Wednesday, July 16, 2025

QOTD -- Blowing Everything To Smithereens

 

"...Trump never really developed intellectually and clings to ideas that came to him 40 to 60 years ago. Some fragment he learned in high school or a segment he watched on Larry King in 1989 form the entire basis of his understanding of how the world works.

"But I think it’s clear that as president he’s developed a shorthand for making decisions which simply comes down to: whatever they did, I will do the opposite. It’s the laziest possible way to make decisions and perfect for someone with a mind like Trump’s — all ego, no intellect.

"The good news for him is that his henchmen and accomplices in 2.0 have long wanted to do exactly what he’s doing — reverse everything Democrats have done for the past 80 years or so. (And quite a bit of what Republicans have done as well.) But they have a real vision for the future as well, something that Trump only vaguely sees as a restoration of some Leave it to Beaver fantasy.

"There are the tech-bros wanting to create an AI Valhalla on earth, the racist hatemongers wanting to rid the country of immigrants and put Black Americans back in the back of the bus, the 'Christians' who want to dominate the country with their throwback, fundamentalist, patriarchy just to name a few examples. What they all have in common is a belief that the nation as we’ve known it must be blown to smithereens so that their enemies can never rebuild it the way it was.

"That’s the project. Trump is just their tool. As he babbles about 'the golden age of Trump' and fiddles with the White House rose garden, his minions hand him the royal edicts to sign that will make their dreams come true." -- Heather Digby Parton, Hullabaloo, on "Putting America Into Reverse." Parton elaborates on a column by the NYT's Peter Baker, which posits similar reasons for why the Malignant Fascist's strategy is to simply (literally) reverse everything his political enemies accomplished or stood for, and how it's being advanced by his far more sophisticated, ultra-reactionary minions.

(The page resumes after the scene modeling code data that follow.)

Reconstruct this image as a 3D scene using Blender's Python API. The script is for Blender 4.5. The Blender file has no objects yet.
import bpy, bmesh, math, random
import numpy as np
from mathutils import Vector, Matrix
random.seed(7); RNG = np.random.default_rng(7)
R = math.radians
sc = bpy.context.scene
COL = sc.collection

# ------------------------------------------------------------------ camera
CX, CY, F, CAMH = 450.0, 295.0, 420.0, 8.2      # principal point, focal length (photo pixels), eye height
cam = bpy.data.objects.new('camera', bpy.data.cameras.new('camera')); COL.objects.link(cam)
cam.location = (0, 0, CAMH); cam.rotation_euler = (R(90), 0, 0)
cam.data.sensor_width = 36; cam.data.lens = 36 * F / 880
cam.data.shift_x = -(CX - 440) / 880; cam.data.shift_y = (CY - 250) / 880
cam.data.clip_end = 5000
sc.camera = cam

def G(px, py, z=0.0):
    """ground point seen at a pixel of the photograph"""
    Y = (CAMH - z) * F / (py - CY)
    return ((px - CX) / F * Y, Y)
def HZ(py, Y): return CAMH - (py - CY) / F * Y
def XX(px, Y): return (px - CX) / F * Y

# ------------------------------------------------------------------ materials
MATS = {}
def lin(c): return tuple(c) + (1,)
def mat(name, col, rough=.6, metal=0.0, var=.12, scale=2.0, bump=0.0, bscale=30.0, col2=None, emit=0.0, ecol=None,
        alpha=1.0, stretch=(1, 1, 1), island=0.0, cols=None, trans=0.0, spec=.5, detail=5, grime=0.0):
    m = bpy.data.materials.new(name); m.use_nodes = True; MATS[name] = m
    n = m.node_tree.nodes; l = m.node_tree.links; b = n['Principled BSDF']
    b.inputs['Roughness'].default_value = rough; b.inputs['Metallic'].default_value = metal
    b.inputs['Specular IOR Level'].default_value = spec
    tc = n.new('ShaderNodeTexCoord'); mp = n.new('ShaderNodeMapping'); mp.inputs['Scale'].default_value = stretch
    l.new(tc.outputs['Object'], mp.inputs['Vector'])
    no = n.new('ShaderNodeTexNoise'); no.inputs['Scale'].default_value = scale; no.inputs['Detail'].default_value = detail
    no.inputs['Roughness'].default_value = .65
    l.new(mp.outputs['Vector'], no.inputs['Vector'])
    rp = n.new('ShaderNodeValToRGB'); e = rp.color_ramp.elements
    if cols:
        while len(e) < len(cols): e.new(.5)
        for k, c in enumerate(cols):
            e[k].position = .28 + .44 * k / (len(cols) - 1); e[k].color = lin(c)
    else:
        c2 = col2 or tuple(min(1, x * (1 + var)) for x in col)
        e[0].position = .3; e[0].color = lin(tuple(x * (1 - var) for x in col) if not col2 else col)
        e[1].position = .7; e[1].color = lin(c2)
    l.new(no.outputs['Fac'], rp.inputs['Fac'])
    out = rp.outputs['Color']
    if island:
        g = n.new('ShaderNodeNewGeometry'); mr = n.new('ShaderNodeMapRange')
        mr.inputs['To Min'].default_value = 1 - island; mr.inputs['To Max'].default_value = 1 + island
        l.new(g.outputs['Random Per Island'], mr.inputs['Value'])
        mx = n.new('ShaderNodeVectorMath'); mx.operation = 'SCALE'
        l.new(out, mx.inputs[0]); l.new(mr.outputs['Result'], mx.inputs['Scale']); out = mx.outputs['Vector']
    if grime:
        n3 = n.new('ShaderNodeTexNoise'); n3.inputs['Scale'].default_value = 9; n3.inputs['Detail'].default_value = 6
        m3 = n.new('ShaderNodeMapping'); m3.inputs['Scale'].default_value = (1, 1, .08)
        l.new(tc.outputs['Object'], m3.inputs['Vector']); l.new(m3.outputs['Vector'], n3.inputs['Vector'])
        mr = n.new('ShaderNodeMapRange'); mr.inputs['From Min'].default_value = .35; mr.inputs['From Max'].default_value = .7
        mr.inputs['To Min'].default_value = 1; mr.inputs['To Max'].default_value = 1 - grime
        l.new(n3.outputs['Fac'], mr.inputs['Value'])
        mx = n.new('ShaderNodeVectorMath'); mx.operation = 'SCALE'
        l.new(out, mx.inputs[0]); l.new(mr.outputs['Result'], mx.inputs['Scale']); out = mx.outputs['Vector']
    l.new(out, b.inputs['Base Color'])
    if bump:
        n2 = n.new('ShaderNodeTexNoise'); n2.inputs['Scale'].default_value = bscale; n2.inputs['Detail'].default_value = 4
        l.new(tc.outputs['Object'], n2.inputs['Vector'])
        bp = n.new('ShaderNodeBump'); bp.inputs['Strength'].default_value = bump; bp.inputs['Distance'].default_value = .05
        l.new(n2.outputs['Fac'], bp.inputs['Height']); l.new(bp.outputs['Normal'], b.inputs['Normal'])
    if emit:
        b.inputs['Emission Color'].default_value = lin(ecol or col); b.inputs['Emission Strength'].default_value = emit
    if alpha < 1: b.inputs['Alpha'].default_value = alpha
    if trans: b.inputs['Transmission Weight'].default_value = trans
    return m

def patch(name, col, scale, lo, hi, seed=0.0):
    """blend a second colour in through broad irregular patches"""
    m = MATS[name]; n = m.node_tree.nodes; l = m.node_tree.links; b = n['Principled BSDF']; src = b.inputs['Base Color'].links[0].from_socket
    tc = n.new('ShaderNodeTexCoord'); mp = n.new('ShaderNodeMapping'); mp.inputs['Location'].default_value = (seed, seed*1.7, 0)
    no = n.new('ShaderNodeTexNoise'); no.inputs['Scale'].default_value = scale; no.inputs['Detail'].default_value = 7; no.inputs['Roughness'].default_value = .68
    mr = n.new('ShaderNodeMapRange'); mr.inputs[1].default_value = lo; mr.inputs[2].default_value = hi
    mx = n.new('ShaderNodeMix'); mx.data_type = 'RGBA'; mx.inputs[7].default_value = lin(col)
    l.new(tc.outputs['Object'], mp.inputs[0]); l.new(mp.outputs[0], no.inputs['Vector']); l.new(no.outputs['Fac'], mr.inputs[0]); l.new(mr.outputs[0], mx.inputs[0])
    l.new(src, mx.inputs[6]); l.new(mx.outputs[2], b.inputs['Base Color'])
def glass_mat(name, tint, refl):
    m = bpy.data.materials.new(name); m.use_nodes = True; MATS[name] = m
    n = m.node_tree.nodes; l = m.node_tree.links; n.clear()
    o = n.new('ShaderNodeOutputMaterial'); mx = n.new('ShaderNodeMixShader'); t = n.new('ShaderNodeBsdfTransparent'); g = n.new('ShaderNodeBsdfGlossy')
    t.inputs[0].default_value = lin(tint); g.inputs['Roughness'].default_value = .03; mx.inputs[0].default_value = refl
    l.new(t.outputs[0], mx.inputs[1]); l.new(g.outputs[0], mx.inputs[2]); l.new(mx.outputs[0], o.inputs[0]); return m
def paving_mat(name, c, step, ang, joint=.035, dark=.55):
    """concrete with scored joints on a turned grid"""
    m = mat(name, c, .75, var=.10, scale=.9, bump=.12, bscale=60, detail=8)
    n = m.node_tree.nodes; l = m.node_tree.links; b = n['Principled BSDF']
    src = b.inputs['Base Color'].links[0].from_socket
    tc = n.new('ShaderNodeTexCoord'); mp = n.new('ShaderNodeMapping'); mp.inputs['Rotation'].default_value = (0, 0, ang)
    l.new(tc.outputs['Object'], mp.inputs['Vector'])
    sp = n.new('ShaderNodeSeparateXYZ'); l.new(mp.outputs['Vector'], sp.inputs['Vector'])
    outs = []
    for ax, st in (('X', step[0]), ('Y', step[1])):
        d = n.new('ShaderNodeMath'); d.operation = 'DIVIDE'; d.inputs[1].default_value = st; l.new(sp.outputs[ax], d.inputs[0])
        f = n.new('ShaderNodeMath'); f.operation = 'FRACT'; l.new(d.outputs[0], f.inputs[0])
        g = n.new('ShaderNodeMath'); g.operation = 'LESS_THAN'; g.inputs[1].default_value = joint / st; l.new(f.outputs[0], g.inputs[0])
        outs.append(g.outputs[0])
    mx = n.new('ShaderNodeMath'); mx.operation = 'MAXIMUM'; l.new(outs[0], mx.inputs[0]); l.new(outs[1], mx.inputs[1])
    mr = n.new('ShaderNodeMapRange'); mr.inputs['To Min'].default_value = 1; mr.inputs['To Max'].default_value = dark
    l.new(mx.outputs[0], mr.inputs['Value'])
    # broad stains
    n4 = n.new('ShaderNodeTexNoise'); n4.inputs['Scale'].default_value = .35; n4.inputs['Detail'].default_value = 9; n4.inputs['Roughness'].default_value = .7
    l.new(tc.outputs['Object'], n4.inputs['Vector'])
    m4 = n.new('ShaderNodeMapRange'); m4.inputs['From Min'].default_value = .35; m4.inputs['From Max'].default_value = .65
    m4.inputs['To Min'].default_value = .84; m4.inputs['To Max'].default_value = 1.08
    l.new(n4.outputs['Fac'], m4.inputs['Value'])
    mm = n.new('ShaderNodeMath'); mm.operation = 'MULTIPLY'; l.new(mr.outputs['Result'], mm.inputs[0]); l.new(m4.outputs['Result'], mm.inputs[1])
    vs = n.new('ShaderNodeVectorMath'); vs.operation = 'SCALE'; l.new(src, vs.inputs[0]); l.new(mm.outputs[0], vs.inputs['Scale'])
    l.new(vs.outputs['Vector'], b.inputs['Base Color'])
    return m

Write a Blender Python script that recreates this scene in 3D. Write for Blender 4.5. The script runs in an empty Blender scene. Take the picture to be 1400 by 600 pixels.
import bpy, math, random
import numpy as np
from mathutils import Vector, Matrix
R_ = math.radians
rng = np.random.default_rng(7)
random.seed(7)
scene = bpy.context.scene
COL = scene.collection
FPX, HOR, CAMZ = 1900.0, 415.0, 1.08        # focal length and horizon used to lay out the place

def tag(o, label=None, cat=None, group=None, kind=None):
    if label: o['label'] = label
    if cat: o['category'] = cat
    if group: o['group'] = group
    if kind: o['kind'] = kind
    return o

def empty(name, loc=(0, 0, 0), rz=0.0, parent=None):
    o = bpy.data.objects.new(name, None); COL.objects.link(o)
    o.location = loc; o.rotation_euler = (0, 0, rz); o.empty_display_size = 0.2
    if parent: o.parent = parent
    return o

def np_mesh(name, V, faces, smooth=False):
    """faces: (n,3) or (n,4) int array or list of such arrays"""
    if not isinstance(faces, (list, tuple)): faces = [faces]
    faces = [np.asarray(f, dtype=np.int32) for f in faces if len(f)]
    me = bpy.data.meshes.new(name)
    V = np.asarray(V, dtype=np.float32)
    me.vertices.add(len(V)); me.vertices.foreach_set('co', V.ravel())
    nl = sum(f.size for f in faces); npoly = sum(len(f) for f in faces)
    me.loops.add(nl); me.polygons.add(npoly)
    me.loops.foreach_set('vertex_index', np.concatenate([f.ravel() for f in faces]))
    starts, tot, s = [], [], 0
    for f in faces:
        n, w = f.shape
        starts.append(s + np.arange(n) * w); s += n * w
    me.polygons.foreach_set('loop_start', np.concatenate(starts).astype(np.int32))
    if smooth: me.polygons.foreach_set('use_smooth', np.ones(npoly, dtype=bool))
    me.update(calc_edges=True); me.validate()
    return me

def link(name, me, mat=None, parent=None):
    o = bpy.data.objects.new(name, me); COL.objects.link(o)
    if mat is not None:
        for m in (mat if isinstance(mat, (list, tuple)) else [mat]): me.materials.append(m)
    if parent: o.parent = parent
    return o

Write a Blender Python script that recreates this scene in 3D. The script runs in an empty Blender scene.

The current example of this is the rescission package being jammed through the MAGAt Republican Senate, which would claw back $9.4 billion in funding agreed upon in March for global health programs, peacekeeping efforts, and PBS and NPR, among other activities and programs.  It also would undercut any future faith in making deals if agreements can be reneged upon before the ink is barely dry.  Good times!